Betting Against Tom Brady Typically Was Foolish Decision For Bettors

Brady was the closet thing to a sure thing

by

January 29

Sometimes, it seemed like betting against Tom Brady might have been a good idea. There’s just no way he could cover that spread even against that team. Betting against the legendary quarterback was almost always a bad idea, though.

Brady, it appears, is finally calling it a career. The former New England Patriots and Tampa Bay Buccaneers quarterback reportedly is retiring, and a collective sigh of relief could be heard out of the football betting community Saturday afternoon.

If you just spent Brady’s entire career betting on him with both the Patriots and Bucs, you would have turned a tidy profit. That was especially true for Brady’s absolutely historic run in New England.

“Tom Brady and Bill Belichick’s New England Patriots were a sports betting dynasty we may never see again,” VSiN’s Ben Fawkes tweeted Saturday.
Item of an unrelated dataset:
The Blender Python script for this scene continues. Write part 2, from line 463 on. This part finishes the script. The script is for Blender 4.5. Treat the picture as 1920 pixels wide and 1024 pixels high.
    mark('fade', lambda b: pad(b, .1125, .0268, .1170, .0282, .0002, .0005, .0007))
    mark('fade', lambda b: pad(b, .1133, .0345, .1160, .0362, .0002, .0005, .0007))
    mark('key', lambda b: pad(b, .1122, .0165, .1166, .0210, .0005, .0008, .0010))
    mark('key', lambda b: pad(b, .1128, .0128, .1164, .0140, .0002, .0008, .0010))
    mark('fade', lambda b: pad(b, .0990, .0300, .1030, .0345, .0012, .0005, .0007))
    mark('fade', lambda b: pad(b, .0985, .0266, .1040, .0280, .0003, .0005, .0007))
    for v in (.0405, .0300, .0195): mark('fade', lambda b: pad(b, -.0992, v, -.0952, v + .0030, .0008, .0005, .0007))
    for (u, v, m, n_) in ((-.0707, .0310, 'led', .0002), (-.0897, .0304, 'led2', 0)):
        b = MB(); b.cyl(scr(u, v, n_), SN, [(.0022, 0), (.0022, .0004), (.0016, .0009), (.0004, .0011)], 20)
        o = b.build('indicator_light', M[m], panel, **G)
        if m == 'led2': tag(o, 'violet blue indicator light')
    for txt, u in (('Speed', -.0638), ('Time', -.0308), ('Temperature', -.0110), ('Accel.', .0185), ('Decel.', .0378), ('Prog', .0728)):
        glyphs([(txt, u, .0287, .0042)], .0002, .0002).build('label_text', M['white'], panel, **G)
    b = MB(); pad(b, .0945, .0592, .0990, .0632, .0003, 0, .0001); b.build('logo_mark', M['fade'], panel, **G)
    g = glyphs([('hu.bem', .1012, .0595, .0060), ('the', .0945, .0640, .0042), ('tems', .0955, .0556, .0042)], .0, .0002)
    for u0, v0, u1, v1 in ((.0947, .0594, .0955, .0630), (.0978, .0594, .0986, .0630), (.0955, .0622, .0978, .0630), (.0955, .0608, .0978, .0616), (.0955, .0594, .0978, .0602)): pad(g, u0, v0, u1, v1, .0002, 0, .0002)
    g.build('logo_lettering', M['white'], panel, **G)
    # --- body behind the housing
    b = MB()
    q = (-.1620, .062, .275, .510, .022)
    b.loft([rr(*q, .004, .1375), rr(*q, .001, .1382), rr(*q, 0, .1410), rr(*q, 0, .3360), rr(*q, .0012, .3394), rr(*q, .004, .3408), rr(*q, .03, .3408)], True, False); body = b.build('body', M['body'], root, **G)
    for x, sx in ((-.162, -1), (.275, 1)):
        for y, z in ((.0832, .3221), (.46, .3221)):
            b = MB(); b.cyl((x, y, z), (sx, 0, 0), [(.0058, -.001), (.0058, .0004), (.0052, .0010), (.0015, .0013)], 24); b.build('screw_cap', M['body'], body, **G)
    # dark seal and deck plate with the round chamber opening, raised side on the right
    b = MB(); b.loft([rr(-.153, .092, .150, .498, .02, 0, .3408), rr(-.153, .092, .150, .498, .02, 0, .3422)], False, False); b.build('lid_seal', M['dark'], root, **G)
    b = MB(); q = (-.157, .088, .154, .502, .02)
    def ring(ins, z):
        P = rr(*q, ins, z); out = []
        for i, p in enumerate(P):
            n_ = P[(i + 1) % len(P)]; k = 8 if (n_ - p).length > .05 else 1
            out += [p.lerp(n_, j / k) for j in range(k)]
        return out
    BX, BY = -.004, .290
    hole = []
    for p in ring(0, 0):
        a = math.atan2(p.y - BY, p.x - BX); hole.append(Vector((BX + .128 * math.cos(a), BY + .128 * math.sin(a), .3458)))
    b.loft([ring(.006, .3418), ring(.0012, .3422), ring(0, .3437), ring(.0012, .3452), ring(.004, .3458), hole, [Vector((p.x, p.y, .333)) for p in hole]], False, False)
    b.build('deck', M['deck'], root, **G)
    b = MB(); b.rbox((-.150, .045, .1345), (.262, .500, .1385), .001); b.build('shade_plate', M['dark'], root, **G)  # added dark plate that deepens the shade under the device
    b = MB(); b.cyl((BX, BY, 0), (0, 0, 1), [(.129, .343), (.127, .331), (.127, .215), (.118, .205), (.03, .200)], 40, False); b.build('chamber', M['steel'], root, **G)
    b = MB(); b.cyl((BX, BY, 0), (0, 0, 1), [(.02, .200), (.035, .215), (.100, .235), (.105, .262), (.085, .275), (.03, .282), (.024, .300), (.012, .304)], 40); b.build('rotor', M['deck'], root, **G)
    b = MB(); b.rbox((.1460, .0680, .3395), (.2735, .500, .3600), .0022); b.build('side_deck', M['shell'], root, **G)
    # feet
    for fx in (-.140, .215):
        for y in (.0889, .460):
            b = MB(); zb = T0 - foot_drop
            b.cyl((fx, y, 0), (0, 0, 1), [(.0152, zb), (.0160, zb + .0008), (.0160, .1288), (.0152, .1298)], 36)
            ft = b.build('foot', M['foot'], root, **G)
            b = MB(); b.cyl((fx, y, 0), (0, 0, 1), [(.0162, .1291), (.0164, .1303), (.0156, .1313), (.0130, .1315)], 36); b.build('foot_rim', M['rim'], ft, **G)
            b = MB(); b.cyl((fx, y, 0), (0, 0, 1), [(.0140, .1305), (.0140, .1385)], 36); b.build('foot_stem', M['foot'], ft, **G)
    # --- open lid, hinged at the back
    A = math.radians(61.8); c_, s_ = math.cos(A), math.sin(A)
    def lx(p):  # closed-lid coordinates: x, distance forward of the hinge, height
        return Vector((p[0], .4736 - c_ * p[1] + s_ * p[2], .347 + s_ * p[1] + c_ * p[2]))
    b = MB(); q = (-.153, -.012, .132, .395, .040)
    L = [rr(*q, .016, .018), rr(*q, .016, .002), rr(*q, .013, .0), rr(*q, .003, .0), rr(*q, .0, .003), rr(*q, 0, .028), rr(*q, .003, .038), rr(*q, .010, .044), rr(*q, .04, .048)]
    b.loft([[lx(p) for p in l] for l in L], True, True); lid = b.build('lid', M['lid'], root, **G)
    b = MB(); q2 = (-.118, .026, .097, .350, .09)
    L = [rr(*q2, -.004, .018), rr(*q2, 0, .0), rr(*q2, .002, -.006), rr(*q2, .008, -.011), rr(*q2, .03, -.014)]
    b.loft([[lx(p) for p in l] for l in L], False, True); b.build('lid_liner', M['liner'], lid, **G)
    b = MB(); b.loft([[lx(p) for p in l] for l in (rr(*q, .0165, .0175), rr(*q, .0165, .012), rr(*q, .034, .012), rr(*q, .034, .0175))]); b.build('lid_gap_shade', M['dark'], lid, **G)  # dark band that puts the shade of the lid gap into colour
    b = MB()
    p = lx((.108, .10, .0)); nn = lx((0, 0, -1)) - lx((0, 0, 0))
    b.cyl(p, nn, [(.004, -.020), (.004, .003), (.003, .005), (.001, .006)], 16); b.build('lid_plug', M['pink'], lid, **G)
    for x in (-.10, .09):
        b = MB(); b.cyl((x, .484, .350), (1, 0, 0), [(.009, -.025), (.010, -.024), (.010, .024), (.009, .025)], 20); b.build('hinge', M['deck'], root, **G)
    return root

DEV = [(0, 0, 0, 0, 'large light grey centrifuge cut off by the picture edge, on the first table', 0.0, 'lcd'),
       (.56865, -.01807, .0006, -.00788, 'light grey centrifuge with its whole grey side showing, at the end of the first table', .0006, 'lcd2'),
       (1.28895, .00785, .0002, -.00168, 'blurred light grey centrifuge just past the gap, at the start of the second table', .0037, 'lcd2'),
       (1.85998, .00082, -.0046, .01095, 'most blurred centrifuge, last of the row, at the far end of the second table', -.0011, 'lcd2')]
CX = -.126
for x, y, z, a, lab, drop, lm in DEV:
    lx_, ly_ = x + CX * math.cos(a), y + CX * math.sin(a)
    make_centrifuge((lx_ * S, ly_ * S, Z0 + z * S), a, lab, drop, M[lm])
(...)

“They were 189-128-7 ATS (59.6%) despite being favored by an average line of 5.8 points.”

Of course, the Patriots weren’t always the clear, obvious (and typically) heavy favorites. When Brady and the Patriots won their first Super Bowl at the conclusion of the 2001 season, they did so as 14-point underdogs against the St. Louis Rams. The only point spread bigger than that in the history of the Super Bowl came all the way back in 1969 when Joe Namath and the New York Jets covered and won outright as 18-point underdogs against the Baltimore Colts.

Brady and the Patriots did, however, lose the Super Bowl and a perfect season in 2007-08 when they were shocked by the New York Giants as 12.5-point favorites. Everyone is entitled to a bad day, though.

Tom Brady retires?

Prior to the 2021 season, Brady’s second with the Bucs, Bookies.com did a deep dive on the QB’s profitability over the course of his career. According to their research, a bettor wagering $100 on Brady’s team over the course of his career would have been up $4,770.90 entering this past season. Not a bad little ROI.

There’s also this ridiculous nugget from Action Network: In Brady’s final 18 seasons, his teams were never any worse than 12-1 to win the Super Bowl. Many times, they were shorter than that. For someone who won seven Super Bowls, there wasn’t much real value on betting him in the preseason which obviously is insane.

And if Brady is actually done, the Bucs’ bleak future without Brady will certainly be reflected in the betting market.

Of course, the evolution and emergence of live betting also gave bettors chances to cash in on Brady’s most remarkable comebacks. According to SportsLine.com, the Patriots were +1100 (bet $100 to win $1100) on the live moneyline in Super Bowl LI when they fell behind 28-3. According to the same story, the Patriots got as high as 16-1 on the live line when Julio Jones made his insane catch on the sideline in New England territory.

As we all know, the Falcons puked all over themselves from there, and Brady orchestrated the greatest comeback in NFL history, much to the delight of those willing to take a shot on him when it looked grim.

That was typically a good idea in Brady’s historic career.